* Required work *
Only the lines from the top of the listing below to the line that has "plain('clay_ring', lin(206, 150, 120), .9)" should be echoed, with both ends kept and pictures left out.

========================================================================

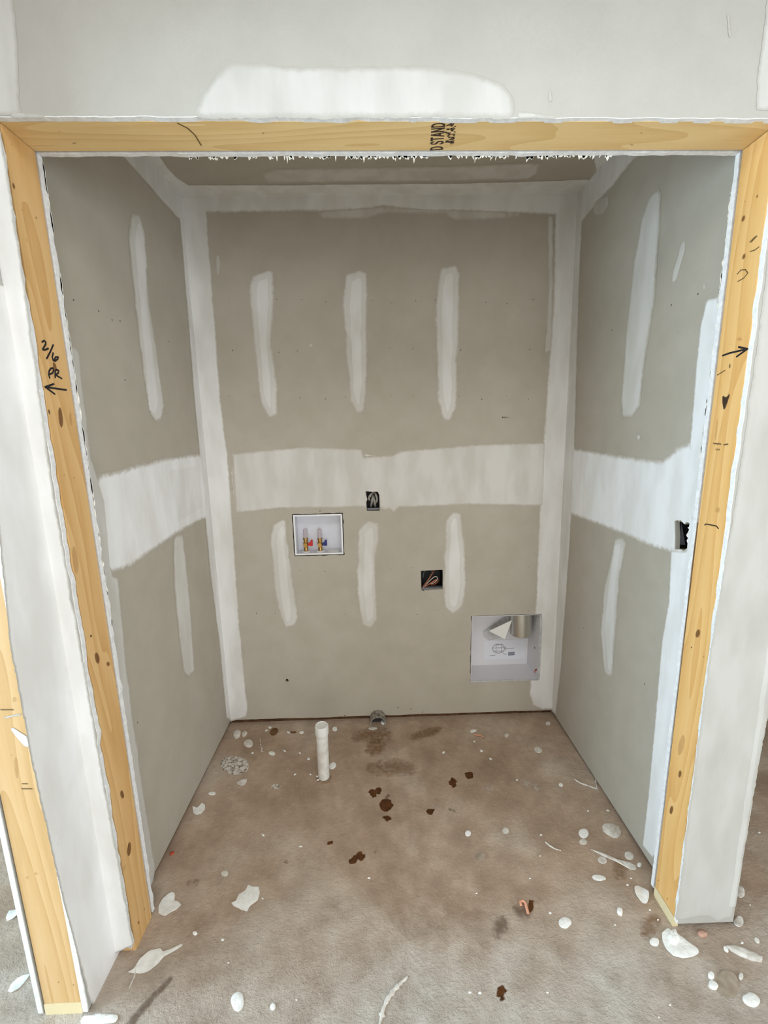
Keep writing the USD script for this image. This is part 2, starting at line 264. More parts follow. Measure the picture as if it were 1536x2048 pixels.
mottled('clay_lump', lin(186, 138, 116), lin(204, 168, 150), 80.0, .9, .6, 240); plain('red_scrap', lin(186, 74, 44), .6); mottled('bark_scrap', lin(92, 66, 42), lin(124, 92, 60), 90.0, .9)
plain('speck', lin(104, 96, 84), .9); plain('nail_head', lin(60, 44, 30), .6); plain('window_frame', lin(230, 230, 228), .5)
plain('clay_ring', lin(206, 150, 120), .9)

# ------------------------------------------------------------------ planes of the building
D, ZC, XL, XR, SLANT = 0.975, 2.4364, -0.839, 0.8333, 0.00375
BACK = Plane((0, D, 0), (1, 0, 0), (0, 0, 1), (0, -1, 0))
LEFT = Plane((XL, 0, 0), (0, 1, 0), (0, 0, 1), (1, 0, 0))
RIGHT = Plane((XR, 0, 0), (0, 1, 0), (-0.007, 0, 1), (-1, 0, 0))
CEIL = Plane((0, 0, ZC), (1, 0, 0), (0, 1, 0), (0, 0, -1))
FLOOR = Plane((0, 0, 0), (1, 0, 0), (0, 1, 0), (0, 0, 1))
FRONT = Plane((0, -0.0127 + .003, 0), (1, SLANT, 0), (0, 0, 1), (0, -1, 0))
HL, HR = 2.0855, 2.0791
HEAD = Plane((-.8, 0, HL), (1, 0, (HR - HL) / 1.594), (0, 1, 0), (0, 0, -1))
LJ = Plane((-.7883, 0, 0), (0, 1, 0), (-.0060, 0, 1), (1, 0, 0))
RJ = Plane((.7883, 0, 0), (0, 1, 0), (.00275, 0, 1), (-1, 0, 0))
SIDE = Plane((-.8364, 0, 0), (0, 1, 0), (0, 0, 1), (1, 0, 0))
POST_Y = -.1286
POST = Plane((0, POST_Y, 0), (1, 0, 0), (0, 0, 1), (0, -1, 0))
T = 0.0127
BACK.corners = ((0, XL, -1), (0, lambda uv: XR - .007 * uv[:, 1], 1), (1, ZC, 1))
LEFT.corners = RIGHT.corners = ((0, D, 1), (1, ZC, 1))
CEIL.corners = ((0, XL, -1), (0, XR - .017, 1), (1, D, 1))
FRONT.corners = ((0, -.8364, -1),); SIDE.corners = ((0, -.0159, 1),)
def lj_x(z): return -.7883 - .0060 * z
def rj_x(z): return .7883 + .00275 * z
def head_z(x): return HL + (HR - HL) / 1.594 * (x + .8)

# ------------------------------------------------------------------ floor and ceiling
R = ROOM
floor = obj('floor', bx(R['x0'] - .2, R['x1'] + .2, R['y0'] - .2, R['y1'] + .2, -.1, 0), 'concrete', label='dusty stained concrete slab', kind='structure')
ceiling = group_of('ceiling', 'drywall ceiling with taped joints', kind='structure')
obj('drywall_sheet', CEIL.slab(sbox(R['x0'] - .2, R['y0'] - .2, R['x1'] + .2, R['y1'] + .2).difference(sbox(-.65, -1.5, .95, -.5)), T), 'drywall_paper', ceiling)
sk = group_of('window_3', 'skylight shaft in the ceiling of the room', kind='structure')
obj('frame', CEIL.slab(sbox(-.7, -1.55, 1.0, -.45).difference(sbox(-.65, -1.5, .95, -.5)), .12, -T - .0005), 'box_white', sk)

# ------------------------------------------------------------------ closet back wall
def hole(plane, px): return Polygon(plane.px(px)).buffer(0)
WASH = BACK.px([(586, 1030), (684, 1028), (687, 1108), (590, 1111)]); VENT = BACK.px([(942, 1234), (1077, 1228), (1080, 1357), (943, 1365)])
def rect_of(uv): c = np.asarray(uv); return (c[[0, 3], 0].mean(), c[[1, 2], 0].mean(), c[[2, 3], 1].mean(), c[[0, 1], 1].mean())
WASHR, VENTR = rect_of(WASH), rect_of(VENT)
OUT1 = [(732, 983), (744, 984), (746, 986), (748, 984), (755, 984), (758, 990), (759, 1021), (734, 1021), (733, 1004), (735, 1000), (733, 990)]
OUT2 = [(842, 1142), (863, 1141), (885, 1140), (886, 1178), (849, 1180), (847, 1182), (843, 1180)]
def rough_box(r, g, seed):
    x0, x1, z0, z1 = r[0] - g, r[1] + g, r[2] - g, r[3] + g
    return Polygon(ragged((x0, z0), (x1, z0), .0012, .006, seed) + ragged((x1, z0), (x1, z1), .0012, .006, seed + 1) + ragged((x1, z1), (x0, z1), .0012, .006, seed + 2) + ragged((x0, z1), (x0, z0), .0012, .006, seed + 3)).buffer(0)
holes = unary_union([rough_box(WASHR, .0045, 1), rough_box(VENTR, .003, 5), hole(BACK, OUT1).buffer(.001), hole(BACK, OUT2).buffer(.001), Point(*BACK.px([(574, 1361)])[0]).buffer(.008, 3)])
wb = group_of('wall_back', 'grey drywall back wall of the closet with joint compound strips', kind='structure')
SEAM = 1.22
x0, x1 = XL - T, XR + T - .004
lower = Polygon(ragged((x0, .025), (x1, .021), .0015, .02, 11) + [(x1, SEAM), (x0, SEAM)]).difference(holes)
upper = sbox(x0, SEAM + .001, x1, ZC - .001).difference(holes)
obj('drywall_sheet', BACK.slab(upper, T), 'drywall_paper', wb); obj('drywall_sheet', BACK.slab(lower, T), 'drywall_paper', wb)
obj('sole_plate', bx(x0, x1, D + T + .001, D + T + .14, 0, .038), 'plate_brown', wb, label='dark brown bottom plate showing under the drywall')
obj('rear_sheathing', bx(XL - .12, XR + .13, D + .172, D + .185, 0, ZC - .001), 'drywall_paper_hall', wb)
mud = lambda plane, pts, parent, matn='mud', name='joint_compound_strip', **k: patch(name, plane, pts, matn, parent, **k)
def cut_coat(plane, pts, m, name, par, hol, **k):   # a coat that leaves an opening free
    full = Polygon(plane.snap(plane.px(pts))).buffer(0); uv = full.difference(hol)
    for g in getattr(uv, 'geoms', [uv]): patch(name, plane, list(g.exterior.coords)[:-1], m, par, px=False, outer=full, cut=hol, **k)
mudb = lambda pts, m, name, **k: cut_coat(BACK, pts, m, name, wb, unary_union([hole(BACK, OUT1).buffer(.003), sbox(VENTR[0] - .004, VENTR[2] - .004, VENTR[1] + .004, VENTR[3] + .004)]), **k)
S = lambda pts, dx: [(x + dx, y) for x, y in pts]
for pts in ([(505, 548), (535, 538), (549, 540), (551, 600), (544, 680), (556, 770), (557, 830), (537, 840), (518, 800), (505, 680), (497, 600), (498, 565)],
            [(690, 548), (718, 538), (737, 546), (736, 640), (736, 780), (730, 824), (712, 830), (698, 800), (690, 700), (683, 610)],
            [(880, 534), (914, 527), (922, 545), (918, 700), (915, 815), (900, 846), (885, 840), (873, 800), (869, 640), (872, 570)],
            [(545, 1048), (566, 1036), (574, 1040), (580, 1110), (590, 1180), (598, 1235), (590, 1253), (570, 1258), (553, 1215), (545, 1150), (538, 1080)],
            [(715, 1060), (735, 1040), (758, 1045), (760, 1080), (752, 1115), (754, 1180), (757, 1240), (742, 1258), (722, 1250), (712, 1180)],
            [(890, 1040), (905, 1022), (924, 1024), (932, 1100), (935, 1170), (926, 1215), (905, 1232), (888, 1215), (884, 1170), (888, 1090)]):
    mud(BACK, pts, wb, 'mud_wash', feather=.022, wob=.006)
    c = np.mean(pts, 0); mud(BACK, [tuple(c + (np.array(p) - c) * (.70, .93)) for p in pts], wb, 'mud_core', name='joint_compound_core', feather=.02, wob=.006)
mudb([(462, 905), (600, 892), (727, 896), (729, 912), (785, 908), (802, 900), (940, 888), (1092, 883), (1090, 1014), (940, 1011), (800, 1017), (788, 1027), (778, 1019), (720, 1016), (560, 1019), (470, 1028)], 'mud_wash', 'seam_compound', feather=.022, wob=.004)
mudb([(462, 930), (600, 912), (727, 908), (785, 912), (860, 915), (940, 906), (1092, 900), (1090, 990), (940, 994), (880, 1000), (790, 998), (720, 1004), (560, 1000), (468, 1010)], 'mud_over', 'seam_compound', feather=.035)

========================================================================

* Answer to the task *
Keep writing the USD script for this image. This is part 2, starting at line 264. More parts follow. Measure the picture as if it were 1536x2048 pixels.
mottled('clay_lump', lin(186, 138, 116), lin(204, 168, 150), 80.0, .9, .6, 240); plain('red_scrap', lin(186, 74, 44), .6); mottled('bark_scrap', lin(92, 66, 42), lin(124, 92, 60), 90.0, .9)
plain('speck', lin(104, 96, 84), .9); plain('nail_head', lin(60, 44, 30), .6); plain('window_frame', lin(230, 230, 228), .5)
plain('clay_ring', lin(206, 150, 120), .9)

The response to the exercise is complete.